Auch für die „Landes- und Bündnisverteidigung“, also die Fähigkeit einen großen Krieg zu führen, gebe die Nationale Sicherheitsstrategie „konkrete Ziele“ vor. „Erstens die Bundeswehr so zu stärken, dass sie ein Garant der konventionellen Verteidigung in Europa wird, zweitens militärische Zukunftsfähigkeiten zu fördern und drittens die sicherheits- und verteidigungstechnologische Basis in Europa auszubauen.“
Die Kosten für den Kriegswahnsinn trägt in jeder Hinsicht die Arbeiterklasse. Scholz verkündete das Ziel seiner Regierung, die Militärausgaben auch unabhängig vom Sondervermögen in Höhe von 100 Milliarden Euro auf zwei Prozent des BIP zu erhöhen. Man sorge dafür, „dass die Bundeswehr endlich die Ausstattung erhält, die sie benötigt: durch effektive Beschaffung aus dem Sondervermögen, aber auch, indem wir erstmals seit Jahrzehnten wieder 2 Prozent unseres BIP für Verteidigung ausgeben, und zwar ab dem kommenden Jahr.“
Die sozialen Angriffe, die auf die Arbeiterklasse zukommen sind gigantisch. In konkreten Zahlen bedeutet die Umsetzung des zwei Prozent Ziels die Erhöhung des regulären Militärhaushalts um fast 30 Milliarden Euro. Der jährliche Kriegsetat würde sich dann auf etwa 80 Milliarden belaufen. Zum Vergleich: der aktuelle Bildungsetat beträgt 21,46 Milliarden Euro. Im vergangenen Jahr wurde bereits der Gesundheitsetat von 64 auf 22 Milliarden zusammengestrichen. Und für den aktuellen Haushalt plant Bundesfinanzminister Christian Lindner (FDP) ein Sparpaket von mindestens 20 Milliarden Euro.

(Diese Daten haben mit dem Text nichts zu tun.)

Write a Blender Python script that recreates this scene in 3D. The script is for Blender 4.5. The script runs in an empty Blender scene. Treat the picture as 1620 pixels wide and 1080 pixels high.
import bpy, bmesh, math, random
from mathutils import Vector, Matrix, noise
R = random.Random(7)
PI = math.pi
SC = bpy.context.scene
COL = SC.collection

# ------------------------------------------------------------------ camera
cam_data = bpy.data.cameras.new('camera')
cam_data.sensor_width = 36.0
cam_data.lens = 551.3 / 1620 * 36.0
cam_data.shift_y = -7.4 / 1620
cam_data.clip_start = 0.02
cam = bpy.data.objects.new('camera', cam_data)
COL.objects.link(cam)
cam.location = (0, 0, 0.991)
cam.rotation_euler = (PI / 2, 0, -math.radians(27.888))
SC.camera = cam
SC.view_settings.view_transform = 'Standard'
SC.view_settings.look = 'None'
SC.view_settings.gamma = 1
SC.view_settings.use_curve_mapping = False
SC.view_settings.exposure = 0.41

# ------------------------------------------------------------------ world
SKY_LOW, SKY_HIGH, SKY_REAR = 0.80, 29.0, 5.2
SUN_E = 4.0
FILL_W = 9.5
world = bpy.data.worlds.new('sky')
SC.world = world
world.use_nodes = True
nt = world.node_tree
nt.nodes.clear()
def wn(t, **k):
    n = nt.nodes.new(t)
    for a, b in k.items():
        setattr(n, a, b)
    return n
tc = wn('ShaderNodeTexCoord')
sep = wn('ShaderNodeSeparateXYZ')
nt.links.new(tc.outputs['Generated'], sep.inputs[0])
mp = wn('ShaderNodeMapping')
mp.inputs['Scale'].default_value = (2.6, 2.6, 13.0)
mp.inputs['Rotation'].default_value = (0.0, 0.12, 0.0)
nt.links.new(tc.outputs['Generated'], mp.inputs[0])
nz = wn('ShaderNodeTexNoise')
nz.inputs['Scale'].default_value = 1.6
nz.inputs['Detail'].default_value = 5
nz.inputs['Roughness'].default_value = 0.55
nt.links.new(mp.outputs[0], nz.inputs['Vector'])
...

Alle kapitalistischen Parteien arbeiten eng zusammen, um den Kriegskurs und die damit verbundenen massiven sozialen Angriffe gegen die Opposition in der Bevölkerung durchzusetzen. Als Scholz zu Beginn seiner Regierungserklärung verkündete, seine Regierung werde die Ukraine „in ihrem Verteidigungskampf mit aller Kraft und vor allem so lange wie nötig“ unterstützen, applaudierten laut Protokoll nicht nur die Abgeordneten der Regierungsparteien SPD, FDP und Grüne, sondern auch Vertreter von CDU/CSU und der Linkspartei.